Não conseguir respirar direito, ter de voltar a usar máscara para sair na rua, ver a Amazônia, o Cerrado e o Pantanal arderem, inundando o país de fumaça, talvez sejam fatores mais que suficientes para qualquer um perder o otimismo. Falando por mim, só digo que a desesperança tem me acompanhado nos últimos dias.
Mas quero convidar o caro leitor a fazer um outro uso desse desânimo. Se a tragédia atual pode ter alguma utilidade é que ela mostra de modo bastante gráfico – e sensorial – como tudo está conectado. Mudança do clima é um problema de saúde, de abastecimento de água, de segurança alimentar e energética. Os biomas desmatados, em chamas, são um problema para as cidades a milhares de quilômetros de distância.
E só vamos deixar de nos sentir sufocados se começarmos a agir hoje, não só para proteger as florestas, mas para proteger a nós mesmos.
Em agosto lançamos na Agência Pública o projeto Clima das Eleições, com a intenção de cobrir a disputa municipal pela perspectiva das mudanças climáticas. Partimos do entendimento de que “são os prefeitos os primeiros a ter de lidar com uma emergência – e a forma como eles planejam administrar suas cidades nos próximos quatro anos vai tornar seus habitantes mais resilientes ou ainda mais vulneráveis” a eventos extremos e ondas de calor, como eu contei na minha coluna de 16 de agosto.
Quando começamos a pensar nesse projeto, a gente ainda estava com a tragédia das chuvas no Rio Grande do Sul fresca na cabeça e pensamos em como eventos daquele tipo podem acontecer em qualquer cidade. Fizemos matéria contando como 1.641 municípios no país têm risco a chuvas alto ou muito alto e discutimos o que cabe aos prefeitos fazer para proteger seus cidadãos. A gente já estava de olho na seca do Pantanal e da Amazônia, mas não esperava ver o país inteiro sufocado poucas semanas depois.

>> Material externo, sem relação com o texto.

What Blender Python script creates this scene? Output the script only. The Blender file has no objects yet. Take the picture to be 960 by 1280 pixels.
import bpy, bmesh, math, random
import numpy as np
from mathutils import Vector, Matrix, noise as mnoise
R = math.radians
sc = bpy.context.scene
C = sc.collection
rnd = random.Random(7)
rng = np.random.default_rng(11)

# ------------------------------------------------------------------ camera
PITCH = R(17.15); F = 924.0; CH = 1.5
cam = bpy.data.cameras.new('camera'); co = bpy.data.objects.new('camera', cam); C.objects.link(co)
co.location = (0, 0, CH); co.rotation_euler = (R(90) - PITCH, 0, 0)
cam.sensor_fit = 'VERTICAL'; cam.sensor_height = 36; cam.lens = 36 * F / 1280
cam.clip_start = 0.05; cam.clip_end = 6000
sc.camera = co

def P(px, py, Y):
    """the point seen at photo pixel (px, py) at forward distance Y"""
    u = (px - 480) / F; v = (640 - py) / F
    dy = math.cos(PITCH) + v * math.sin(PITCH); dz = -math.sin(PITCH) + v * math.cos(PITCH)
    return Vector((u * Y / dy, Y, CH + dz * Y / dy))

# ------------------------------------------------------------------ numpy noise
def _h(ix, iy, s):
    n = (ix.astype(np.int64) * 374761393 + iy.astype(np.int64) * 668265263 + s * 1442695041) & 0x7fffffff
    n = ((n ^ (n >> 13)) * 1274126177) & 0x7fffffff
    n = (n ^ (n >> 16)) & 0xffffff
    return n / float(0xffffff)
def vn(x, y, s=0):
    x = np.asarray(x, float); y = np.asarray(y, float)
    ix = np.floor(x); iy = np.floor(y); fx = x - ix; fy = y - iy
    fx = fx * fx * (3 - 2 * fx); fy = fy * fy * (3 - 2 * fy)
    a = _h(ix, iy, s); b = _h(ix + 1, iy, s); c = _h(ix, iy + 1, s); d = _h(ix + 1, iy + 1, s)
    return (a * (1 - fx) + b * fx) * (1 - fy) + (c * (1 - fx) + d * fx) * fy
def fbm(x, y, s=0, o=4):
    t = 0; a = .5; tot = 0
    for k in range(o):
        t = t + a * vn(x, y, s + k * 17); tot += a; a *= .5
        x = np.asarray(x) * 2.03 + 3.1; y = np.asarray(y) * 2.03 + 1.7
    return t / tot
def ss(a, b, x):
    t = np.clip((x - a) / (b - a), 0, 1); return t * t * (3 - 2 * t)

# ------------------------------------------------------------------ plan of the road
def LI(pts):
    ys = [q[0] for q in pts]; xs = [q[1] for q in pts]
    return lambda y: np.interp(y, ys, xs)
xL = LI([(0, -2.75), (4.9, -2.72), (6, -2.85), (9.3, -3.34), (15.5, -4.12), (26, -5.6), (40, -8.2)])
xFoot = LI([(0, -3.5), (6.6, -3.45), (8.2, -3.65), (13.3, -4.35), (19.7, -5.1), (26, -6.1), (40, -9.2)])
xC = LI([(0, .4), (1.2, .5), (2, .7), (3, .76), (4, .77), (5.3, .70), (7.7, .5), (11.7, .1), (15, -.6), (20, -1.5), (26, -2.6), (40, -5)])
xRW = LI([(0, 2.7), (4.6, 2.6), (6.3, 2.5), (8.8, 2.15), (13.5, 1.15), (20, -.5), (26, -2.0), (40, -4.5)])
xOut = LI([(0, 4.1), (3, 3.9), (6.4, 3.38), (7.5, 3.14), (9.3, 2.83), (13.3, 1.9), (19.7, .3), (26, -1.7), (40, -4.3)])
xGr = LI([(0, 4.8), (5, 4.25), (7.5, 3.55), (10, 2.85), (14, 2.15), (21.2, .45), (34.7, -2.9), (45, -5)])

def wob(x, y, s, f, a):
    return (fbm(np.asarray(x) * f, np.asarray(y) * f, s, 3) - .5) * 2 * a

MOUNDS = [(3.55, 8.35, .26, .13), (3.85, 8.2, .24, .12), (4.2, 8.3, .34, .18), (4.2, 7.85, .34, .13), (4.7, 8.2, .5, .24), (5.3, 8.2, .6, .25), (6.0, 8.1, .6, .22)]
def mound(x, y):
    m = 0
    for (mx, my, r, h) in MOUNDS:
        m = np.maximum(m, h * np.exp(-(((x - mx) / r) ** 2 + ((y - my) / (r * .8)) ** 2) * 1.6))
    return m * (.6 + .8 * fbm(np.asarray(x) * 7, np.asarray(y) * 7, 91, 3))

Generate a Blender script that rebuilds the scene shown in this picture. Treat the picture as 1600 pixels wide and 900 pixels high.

Nossa intenção era trazer subsídio para que os eleitores cobrem seu candidato a ter planos para tornar as cidades mais resilientes. Demandem planos de plantio de árvores para deixar as cidades mais frescas e com o ar mais limpo; projetos para ajudar a evitar queimadas, planos para eletrificar ônibus e diminuir a poluição do ar; moradias mais seguras contra deslizamentos e enchentes; espaços urbanos em que as pessoas que trabalham ou vivem nas ruas tenham como se refugiar e refrescar no calor.
Meu convite ao caro leitor é que você não se esqueça dessa sensação de não conseguir respirar e leve-a junto com o título eleitoral para as urnas no próximo dia 6 de outubro. O candidato que não está levando isso tudo a sério e não tem planos reais para lidar com essas questões não merece o seu voto.